The BTA, long ago a realm of grass-roots activists who simply wanted to make the roads safer for bicyclists – by reducing automobile use and even eliminating it outright – has become a venue for power-sharing by a professionalized minority. These “Transportation Professionals” understand that the rules of the game have evolved to more greatly favor those with power (i.e., money and political connections) and that only the most pragmatic will ever have a hope of succeeding in this more professionalized (read: white-collar) landscape.

What does this mean for someone like me, whose access to money and therefore power are sharply limited by forces I have little control over? It means that the BTA membership I allowed to lapse two years ago is unlikely to be renewed anytime soon.
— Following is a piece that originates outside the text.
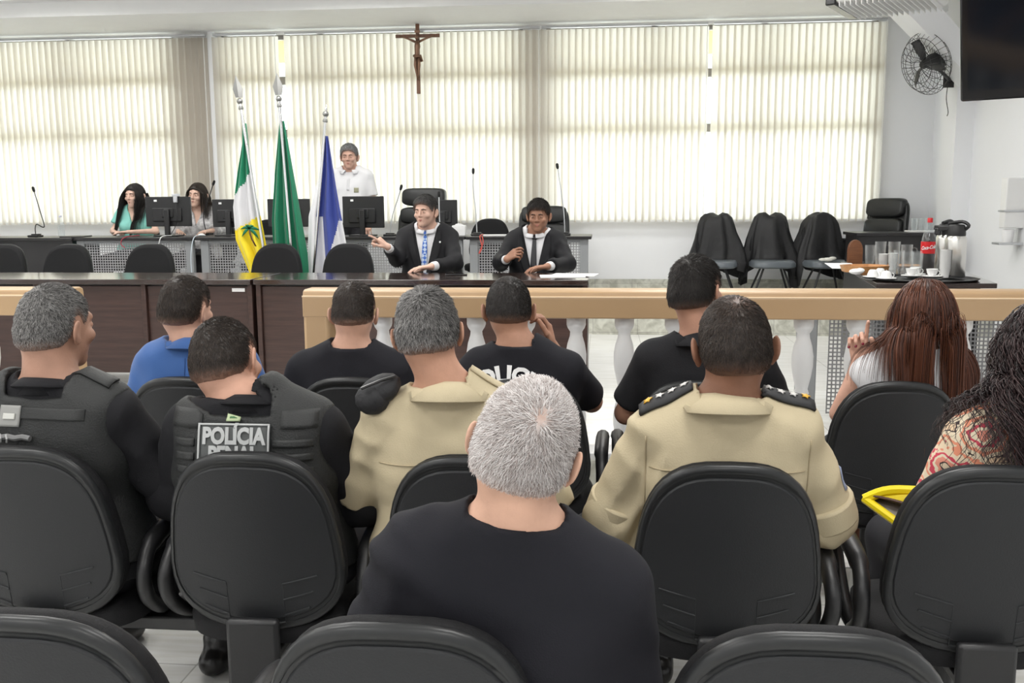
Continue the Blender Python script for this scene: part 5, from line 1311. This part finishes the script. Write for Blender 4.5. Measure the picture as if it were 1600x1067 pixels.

What might change my stance?

-- Returning the “Living Lightly” membership fee to something that is acknowledged on paper rather than a thing you have to know about in order to ask for;

--Creating Alice-type events of celebration and honor for bike activists that don't cost an arm and a leg to attend;

--Reaching out to the bike-riding public who aren't part of the “Bicycle Community”, people who ride bikes because they can't afford anything else, and helping them to see the benefits of commuting by bike on a larger scale;

--Issuing a truly honest and clear statement of the BTA's raison d'etre, even if it means that the BTA admits it is little more than a professionalized lobbying organization which exists to make pragmatic deals with state and local lawmakers in order to maintain the delicate – and precarious – balance of power in the world of Transportation Demand Management.

Two words of caution to the BTA leadership: in politics, as in casinos, the house always wins. Also, the most radical members of any activist community are pretty good at smelling bullsh*t. Remember that if you decide to try and be both grass-roots and pragmatic at the same time, you will probably fail; better to pick a constituency and stick to it, even if you lose some people along the way. Clarity should always be the order of the day, especially when we're talking about a non-profit organization with an annual budget exceeding six figures.